Quoique cela me couvre de honte, j’en suis réduite à confier mon cerveau à une machine.
Voici le message d’Antidote:
quoique/quoi que – Ne pas confondre quoi que (en deux mots) et quoique (signifiant « bien que » ou « malgré le fait que ».
Bien bonjour à la plage de ma part,
Luce
Et que penser de la confusion entre dénoter et détonner ! Elle est partout.
Et tache/tâche !
N’utilisant pas Antidote, il m’arrive de tomber dans un piège par inattention. C’est pourquoi ton “autodictée” me semble excellente. Mais l’expérience me prouve que le plus simple est de te soumettre un manuscrit avant de l’envoyer à qui de droit! M’a-t-on jamais appris les subordonnées de concession et d’opposition ? Il faut avouer que j’étais aussi mauvais élève en grammaire qu’en calcul. Le saltimbanque que je suis est parvenu à s’en tirer sans trop de casse, mais je marche parfois encore sur un fil!
Un abrazo
Bonsoir Nathalie. Quelqu’amusant que votre billet soit (vos beaux yeux d’amour mourir me font), il m’a rempli d’horreur devant mon incapacité à énoncer les règles qui gouvernent l’utilisation de quoique et de quoi que.

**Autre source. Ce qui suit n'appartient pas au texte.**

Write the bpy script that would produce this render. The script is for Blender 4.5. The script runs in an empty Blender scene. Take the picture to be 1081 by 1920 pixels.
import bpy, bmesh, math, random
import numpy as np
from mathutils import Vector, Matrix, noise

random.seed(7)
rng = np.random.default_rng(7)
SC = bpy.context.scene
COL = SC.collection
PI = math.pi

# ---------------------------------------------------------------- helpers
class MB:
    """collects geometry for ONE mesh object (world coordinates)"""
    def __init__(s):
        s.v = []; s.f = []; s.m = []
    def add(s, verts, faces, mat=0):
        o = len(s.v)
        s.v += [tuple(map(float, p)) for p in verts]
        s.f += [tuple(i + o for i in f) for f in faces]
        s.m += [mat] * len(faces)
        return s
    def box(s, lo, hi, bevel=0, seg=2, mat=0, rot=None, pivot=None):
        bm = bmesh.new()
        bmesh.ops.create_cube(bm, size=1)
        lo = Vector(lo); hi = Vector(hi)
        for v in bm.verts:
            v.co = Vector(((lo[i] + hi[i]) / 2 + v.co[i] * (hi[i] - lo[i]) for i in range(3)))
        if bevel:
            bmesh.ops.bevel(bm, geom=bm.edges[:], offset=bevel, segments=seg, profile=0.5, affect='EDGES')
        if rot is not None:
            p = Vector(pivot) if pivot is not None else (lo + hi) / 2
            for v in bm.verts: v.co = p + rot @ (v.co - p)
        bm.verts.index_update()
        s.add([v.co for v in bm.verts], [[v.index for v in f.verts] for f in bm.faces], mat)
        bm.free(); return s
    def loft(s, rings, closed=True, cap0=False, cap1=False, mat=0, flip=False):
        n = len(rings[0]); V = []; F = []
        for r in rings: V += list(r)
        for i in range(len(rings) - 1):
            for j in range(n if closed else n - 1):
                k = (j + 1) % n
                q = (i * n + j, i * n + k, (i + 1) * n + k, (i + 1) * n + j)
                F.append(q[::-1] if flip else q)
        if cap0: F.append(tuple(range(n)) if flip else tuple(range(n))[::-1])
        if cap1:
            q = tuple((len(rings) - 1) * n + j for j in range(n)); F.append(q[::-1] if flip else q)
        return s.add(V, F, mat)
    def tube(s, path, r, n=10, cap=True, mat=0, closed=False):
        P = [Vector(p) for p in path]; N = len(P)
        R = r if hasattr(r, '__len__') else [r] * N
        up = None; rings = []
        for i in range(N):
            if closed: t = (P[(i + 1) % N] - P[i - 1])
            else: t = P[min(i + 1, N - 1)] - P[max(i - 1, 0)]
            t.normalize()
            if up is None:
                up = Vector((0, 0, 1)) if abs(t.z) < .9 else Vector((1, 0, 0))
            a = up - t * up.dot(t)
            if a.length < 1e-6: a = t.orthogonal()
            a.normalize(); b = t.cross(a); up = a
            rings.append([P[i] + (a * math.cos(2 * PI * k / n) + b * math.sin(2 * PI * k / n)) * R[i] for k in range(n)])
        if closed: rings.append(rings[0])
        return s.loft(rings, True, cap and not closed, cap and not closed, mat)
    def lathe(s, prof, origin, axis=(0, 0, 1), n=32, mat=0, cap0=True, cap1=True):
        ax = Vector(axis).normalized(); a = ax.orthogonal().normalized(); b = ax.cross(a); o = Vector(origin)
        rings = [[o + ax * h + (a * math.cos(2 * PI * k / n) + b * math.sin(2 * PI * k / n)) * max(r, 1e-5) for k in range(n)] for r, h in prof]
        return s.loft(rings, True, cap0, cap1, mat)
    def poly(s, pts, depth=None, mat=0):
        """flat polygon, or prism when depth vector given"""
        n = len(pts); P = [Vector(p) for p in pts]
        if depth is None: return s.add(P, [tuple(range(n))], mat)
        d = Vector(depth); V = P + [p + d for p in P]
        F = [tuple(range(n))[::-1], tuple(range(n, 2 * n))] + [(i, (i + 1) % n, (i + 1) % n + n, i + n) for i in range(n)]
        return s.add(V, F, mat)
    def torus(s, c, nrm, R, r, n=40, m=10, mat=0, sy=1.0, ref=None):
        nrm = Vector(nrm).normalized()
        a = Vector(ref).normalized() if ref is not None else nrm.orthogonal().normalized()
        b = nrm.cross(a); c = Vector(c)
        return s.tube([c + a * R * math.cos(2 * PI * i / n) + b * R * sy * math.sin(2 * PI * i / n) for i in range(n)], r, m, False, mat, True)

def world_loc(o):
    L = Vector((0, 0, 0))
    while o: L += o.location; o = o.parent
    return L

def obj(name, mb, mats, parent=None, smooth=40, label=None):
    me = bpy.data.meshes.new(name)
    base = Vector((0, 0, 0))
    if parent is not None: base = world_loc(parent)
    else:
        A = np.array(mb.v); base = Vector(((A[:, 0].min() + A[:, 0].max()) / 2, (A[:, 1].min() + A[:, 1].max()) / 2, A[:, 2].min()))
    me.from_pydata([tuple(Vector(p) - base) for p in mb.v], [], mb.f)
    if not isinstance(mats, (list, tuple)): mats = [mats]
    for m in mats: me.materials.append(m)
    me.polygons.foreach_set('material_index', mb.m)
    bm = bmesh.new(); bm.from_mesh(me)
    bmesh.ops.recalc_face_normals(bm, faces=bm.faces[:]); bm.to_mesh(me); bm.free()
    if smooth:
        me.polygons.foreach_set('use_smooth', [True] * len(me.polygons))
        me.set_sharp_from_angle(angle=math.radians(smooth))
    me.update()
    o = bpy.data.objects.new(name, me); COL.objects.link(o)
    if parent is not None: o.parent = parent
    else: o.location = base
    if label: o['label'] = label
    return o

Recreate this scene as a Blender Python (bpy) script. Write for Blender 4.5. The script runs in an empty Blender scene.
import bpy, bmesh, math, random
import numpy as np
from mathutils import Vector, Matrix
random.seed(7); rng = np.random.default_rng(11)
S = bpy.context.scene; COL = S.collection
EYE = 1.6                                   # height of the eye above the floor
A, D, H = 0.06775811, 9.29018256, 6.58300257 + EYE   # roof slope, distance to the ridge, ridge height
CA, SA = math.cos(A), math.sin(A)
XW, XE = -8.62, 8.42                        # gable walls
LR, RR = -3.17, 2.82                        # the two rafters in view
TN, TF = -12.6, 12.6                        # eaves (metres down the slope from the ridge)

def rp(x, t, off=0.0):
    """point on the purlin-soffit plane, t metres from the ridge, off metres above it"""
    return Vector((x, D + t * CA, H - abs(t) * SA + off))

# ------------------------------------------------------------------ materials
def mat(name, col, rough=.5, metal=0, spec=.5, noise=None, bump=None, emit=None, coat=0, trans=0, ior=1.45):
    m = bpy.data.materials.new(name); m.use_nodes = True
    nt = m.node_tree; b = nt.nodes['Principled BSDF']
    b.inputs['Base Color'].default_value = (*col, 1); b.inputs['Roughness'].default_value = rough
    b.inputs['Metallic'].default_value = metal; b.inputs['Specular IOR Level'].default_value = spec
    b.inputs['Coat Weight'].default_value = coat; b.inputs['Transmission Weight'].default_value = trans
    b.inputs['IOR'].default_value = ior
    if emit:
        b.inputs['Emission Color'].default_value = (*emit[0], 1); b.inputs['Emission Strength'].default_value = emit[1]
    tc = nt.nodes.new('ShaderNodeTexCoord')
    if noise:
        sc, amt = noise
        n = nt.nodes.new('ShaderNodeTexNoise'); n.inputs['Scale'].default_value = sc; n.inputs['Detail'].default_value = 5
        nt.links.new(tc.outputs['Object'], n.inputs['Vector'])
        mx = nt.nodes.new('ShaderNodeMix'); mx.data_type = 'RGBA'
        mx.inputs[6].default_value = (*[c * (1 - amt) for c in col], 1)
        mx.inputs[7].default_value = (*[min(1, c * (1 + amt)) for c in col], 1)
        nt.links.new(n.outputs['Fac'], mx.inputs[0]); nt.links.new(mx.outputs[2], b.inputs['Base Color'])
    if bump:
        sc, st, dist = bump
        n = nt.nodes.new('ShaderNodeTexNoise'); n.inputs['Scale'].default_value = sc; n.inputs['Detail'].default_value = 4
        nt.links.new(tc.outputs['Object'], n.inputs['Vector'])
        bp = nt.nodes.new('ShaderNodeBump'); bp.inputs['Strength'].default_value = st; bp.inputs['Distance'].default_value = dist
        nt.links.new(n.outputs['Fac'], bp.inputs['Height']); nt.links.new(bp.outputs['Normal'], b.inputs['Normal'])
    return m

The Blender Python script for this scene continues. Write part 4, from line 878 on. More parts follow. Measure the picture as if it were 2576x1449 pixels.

Et franchement, je ne me souviens pas qu’en 4e ou en 3e, j’aie été confronté à des énoncés aussi rébarbatifs que celui de Wagner & Pinchon. Faisions-nous encore de la grammaire à 12 ou 13 ans ? Je ne m’en souviens pas, c’était il y a si longtemps…
Quant à votre autodictée, quoique d’orthographe impeccable, elle manque de virgules, quoi qu’on en pense. À refaire.